DATASET SECTION:
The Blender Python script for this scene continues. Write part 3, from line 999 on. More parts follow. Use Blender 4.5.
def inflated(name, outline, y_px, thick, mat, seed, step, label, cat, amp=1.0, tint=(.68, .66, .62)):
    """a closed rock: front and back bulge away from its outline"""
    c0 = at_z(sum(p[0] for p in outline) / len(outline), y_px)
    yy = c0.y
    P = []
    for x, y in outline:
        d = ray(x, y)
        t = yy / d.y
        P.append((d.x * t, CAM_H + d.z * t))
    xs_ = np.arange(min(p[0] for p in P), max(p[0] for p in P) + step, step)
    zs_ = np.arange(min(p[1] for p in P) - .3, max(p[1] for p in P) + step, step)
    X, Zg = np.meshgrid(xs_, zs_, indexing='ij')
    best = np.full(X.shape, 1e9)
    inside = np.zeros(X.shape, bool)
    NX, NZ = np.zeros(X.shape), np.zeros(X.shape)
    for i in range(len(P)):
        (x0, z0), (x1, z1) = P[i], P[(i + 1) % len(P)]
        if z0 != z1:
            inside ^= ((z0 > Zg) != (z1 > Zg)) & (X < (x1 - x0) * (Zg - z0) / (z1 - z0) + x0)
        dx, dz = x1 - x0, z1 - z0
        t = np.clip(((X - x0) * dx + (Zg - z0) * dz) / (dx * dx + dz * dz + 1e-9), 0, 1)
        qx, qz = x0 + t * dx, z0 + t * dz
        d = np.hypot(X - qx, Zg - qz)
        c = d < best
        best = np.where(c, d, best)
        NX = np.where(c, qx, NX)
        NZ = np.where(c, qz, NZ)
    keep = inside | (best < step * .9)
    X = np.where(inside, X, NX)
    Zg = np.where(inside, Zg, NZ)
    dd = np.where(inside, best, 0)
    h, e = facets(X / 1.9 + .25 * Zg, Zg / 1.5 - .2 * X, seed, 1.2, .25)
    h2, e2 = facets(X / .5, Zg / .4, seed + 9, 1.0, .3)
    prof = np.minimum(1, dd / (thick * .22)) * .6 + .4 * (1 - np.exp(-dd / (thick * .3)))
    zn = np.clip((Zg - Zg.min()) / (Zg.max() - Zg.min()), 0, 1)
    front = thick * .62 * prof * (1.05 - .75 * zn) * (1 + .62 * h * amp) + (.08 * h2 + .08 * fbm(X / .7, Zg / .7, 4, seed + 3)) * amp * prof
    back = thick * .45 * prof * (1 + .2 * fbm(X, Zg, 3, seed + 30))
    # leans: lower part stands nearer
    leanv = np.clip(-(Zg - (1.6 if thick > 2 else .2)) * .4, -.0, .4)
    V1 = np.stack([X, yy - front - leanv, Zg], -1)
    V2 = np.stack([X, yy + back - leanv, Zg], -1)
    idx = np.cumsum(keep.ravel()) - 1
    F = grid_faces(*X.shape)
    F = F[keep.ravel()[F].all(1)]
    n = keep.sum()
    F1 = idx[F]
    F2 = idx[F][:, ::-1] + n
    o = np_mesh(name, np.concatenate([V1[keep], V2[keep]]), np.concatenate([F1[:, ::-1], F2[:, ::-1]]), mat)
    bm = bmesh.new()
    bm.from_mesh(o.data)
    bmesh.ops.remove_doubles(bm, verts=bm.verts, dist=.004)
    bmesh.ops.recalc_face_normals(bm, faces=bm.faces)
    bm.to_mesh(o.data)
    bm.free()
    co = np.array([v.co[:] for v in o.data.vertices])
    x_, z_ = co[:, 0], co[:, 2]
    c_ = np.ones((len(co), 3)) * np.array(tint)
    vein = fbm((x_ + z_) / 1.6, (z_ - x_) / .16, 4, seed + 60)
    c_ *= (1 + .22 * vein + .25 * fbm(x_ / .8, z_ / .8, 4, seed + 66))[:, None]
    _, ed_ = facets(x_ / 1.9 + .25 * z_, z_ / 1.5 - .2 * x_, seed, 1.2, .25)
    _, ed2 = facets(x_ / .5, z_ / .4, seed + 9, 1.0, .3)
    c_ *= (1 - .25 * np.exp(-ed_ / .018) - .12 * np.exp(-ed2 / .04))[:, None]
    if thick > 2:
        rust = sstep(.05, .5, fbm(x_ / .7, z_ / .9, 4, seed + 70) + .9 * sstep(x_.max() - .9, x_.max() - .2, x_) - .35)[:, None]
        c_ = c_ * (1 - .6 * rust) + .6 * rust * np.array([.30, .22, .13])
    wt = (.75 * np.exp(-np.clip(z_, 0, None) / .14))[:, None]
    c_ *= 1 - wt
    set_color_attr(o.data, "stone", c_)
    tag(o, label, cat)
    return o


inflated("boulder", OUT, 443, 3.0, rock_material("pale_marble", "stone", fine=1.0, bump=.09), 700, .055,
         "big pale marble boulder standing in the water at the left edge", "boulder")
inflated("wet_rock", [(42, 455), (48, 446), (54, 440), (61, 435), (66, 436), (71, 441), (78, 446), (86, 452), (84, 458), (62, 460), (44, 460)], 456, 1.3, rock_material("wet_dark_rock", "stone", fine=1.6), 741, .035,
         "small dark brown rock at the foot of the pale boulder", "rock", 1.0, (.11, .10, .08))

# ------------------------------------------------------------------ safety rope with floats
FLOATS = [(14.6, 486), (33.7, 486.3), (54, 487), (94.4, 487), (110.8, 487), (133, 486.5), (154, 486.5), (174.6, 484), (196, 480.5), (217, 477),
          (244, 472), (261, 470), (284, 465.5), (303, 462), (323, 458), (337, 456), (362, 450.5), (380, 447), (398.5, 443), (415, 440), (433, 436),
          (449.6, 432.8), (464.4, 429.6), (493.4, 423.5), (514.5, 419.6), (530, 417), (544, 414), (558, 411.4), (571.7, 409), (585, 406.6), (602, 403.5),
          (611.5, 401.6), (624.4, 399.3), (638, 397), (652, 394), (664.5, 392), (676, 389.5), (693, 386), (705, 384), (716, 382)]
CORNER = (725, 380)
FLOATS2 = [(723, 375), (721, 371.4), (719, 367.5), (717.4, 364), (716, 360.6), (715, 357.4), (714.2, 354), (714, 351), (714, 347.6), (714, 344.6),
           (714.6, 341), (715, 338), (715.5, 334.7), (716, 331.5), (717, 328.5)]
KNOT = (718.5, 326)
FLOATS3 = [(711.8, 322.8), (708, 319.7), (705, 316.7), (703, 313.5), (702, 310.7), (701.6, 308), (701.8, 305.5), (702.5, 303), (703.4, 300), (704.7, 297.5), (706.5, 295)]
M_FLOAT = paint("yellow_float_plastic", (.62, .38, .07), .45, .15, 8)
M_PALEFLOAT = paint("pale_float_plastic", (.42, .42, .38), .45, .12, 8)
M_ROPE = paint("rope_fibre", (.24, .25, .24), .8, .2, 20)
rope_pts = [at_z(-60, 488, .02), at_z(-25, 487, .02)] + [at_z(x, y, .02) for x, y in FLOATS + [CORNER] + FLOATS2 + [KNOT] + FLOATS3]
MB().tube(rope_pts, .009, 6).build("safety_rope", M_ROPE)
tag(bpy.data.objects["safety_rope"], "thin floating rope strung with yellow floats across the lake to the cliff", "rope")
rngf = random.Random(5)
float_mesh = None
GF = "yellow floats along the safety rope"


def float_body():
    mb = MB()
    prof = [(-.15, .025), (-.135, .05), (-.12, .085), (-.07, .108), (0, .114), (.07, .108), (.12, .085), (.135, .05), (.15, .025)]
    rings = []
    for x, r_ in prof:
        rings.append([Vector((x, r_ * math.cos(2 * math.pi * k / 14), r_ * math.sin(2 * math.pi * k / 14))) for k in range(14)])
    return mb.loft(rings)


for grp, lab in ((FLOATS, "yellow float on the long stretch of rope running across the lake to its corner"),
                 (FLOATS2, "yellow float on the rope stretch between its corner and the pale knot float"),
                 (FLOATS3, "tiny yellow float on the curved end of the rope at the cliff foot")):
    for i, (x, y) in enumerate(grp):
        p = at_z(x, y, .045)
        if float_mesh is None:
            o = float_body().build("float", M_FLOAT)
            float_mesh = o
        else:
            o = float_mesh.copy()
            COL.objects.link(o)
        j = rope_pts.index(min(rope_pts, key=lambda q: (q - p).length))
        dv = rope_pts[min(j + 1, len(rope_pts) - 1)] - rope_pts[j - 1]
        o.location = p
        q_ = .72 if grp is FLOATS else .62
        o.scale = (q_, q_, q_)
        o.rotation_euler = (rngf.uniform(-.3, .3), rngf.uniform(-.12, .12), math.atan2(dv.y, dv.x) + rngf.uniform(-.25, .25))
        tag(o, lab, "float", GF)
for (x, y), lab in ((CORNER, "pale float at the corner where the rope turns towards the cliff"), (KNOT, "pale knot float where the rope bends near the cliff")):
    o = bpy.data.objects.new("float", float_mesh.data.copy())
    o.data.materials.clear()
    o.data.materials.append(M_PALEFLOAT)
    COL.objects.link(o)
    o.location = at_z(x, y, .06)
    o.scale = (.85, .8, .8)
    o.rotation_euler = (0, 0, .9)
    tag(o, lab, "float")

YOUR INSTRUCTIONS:
Find the word "part" in the data and copy out each line where it turns up.

CORRECT OUTPUT:
The Blender Python script for this scene continues. Write part 3, from line 999 on. More parts follow. Use Blender 4.5.
    # leans: lower part stands nearer